2015-2016: Ichabod Crane, survivor from the American Revolutionary
War, and Abbie Mills, FBI agent, continue to fight supernatural
beasties in the present day. (Spoilers for all seasons.)
Mark Goffman, who'd been the showrunner for the first two
seasons, left or was fired after season 2's ratings slumped. He was
replaced by Clifton Campbell, who'd run The Glades (which I quite
enjoyed when it wasn't randomly inventing more woes for its characters
in order to spin things out further). Perhaps more significantly,
after the first two episodes of this season the production moved from
North Carolina to a suburb of Atlanta, which can't help but change a
show's flavour even if the principal cast stay the same.
Tom Mison continues to do a decent job as Ichabod Crane, but the
subtlety he showed in earlier seasons is largely gone now. His core
story, that of rescuing his wife from Hell and then discovering she's
not such a wonderful person after all, is over; now he's just
another fighter against supernatural nasties. The show tries to whip
up a bit of drama by suggesting a past romance with Betsy Ross,
American Revolutionary covert operative (who historically may have
made the first American flag, but there's no contemporary evidence and
it probably didn't happen), but it never quite manages to convince.
Nicole Beharie as Abbie Mills is really building up some solid acting
chops, being able to carry a scene effectively on her own or with a
crowd, but the character has less and less to do apart from "desperate
struggle against adversity". There's some attempt to drum up tension
by making her FBI-agent boss curious about how she gets her
information, but it never really comes to anything.

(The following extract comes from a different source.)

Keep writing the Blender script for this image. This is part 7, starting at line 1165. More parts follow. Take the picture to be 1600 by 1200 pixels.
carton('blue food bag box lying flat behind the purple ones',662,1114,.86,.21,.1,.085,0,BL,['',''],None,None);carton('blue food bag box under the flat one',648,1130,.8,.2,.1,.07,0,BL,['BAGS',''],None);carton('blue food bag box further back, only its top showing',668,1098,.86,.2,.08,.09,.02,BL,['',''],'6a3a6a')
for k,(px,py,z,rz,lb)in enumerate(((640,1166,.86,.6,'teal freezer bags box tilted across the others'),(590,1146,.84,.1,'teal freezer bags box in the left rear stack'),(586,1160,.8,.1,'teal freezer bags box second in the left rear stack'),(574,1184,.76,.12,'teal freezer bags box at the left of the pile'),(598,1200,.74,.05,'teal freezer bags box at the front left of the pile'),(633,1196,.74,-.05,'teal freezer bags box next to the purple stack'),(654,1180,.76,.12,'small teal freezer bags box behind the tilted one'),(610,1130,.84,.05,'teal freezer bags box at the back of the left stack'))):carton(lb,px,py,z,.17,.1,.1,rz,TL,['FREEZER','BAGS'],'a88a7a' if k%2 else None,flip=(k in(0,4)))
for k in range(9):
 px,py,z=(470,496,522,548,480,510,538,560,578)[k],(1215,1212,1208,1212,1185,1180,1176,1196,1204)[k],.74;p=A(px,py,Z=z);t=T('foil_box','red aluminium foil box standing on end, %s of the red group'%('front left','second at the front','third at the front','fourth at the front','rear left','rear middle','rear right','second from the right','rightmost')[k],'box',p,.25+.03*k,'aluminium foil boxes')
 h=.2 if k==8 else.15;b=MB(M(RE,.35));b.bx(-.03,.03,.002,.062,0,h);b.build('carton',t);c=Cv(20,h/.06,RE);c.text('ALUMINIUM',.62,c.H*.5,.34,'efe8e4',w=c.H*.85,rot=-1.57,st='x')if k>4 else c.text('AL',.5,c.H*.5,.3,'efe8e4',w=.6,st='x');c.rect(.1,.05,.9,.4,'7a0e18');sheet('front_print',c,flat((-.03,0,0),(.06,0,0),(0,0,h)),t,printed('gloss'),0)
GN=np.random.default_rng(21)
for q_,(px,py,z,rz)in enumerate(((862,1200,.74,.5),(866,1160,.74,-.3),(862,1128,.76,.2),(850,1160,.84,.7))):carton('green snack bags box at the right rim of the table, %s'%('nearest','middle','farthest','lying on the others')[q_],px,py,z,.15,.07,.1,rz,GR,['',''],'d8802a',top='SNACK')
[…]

Beharie was fired
from the show for no public reason, Mills orvat xvyyrq bss ng gur raq
bs gur frnfba nf cneg bs gur Terng Srznyr Cebgntbavfg Fynhtugre bs
rneyl 2016. And this means that, as well as Crane's story being told,
the interaction between these two leads that made up the core of the
show and carried it over some frankly dodgy premises won't be coming
back.
Basically, the production is naff. The scripts are mostly written by
the same people, but most of the directors are new, and the show's
turned into a much more conventional "she's a cop, he's not a cop, the
others kind of hang around in the background and aren't cops either,
they all fight supernatural crime" story. There's decent acting but
the cast have nothing to act with; the show has outrun its (pretty
minimal) original mythology, and the sound of frantic spackling is
constantly audible. The season's first Big Bad is "Pandora" (yes, she
has a box, how did you guess?), who is trying to reanimate the Hidden
One, an ancient Sumerian god. Episode plots are things like "Ichabod
and Abbie investigate a case involving the Jersey Devil, and learn
that the person responsible was a man named Dr. Japeth Leeds, who had
turned himself into the devil using alchemy."
The principals still have very little in the way of their own
supernatural power, but rather than having to come up with cunning
ways of dealing with foes that are too tough for them to confront
directly, they tend to scrabble about in old books, find a reference
to a mystical whatsit from the Revolutionary War, go and uncover it,
use it against the monster, then never think of it again.
There are some good moments in the early episodes, particularly the
demon made more powerful by specific negative emotions ("anger and
gunpowder, fear and secrets"), but we also get Jack the Ripper, a
banshee, and the River Styx; it's all too much and too haphazardly
thrown together, like the middle series of Lost Girl (during the
transition from basically-Celtic to basically-Greek myth) without the
eye-candy.
The series was renewed for a fourth season but, especially without
Beharie, I don't expect to watch any more.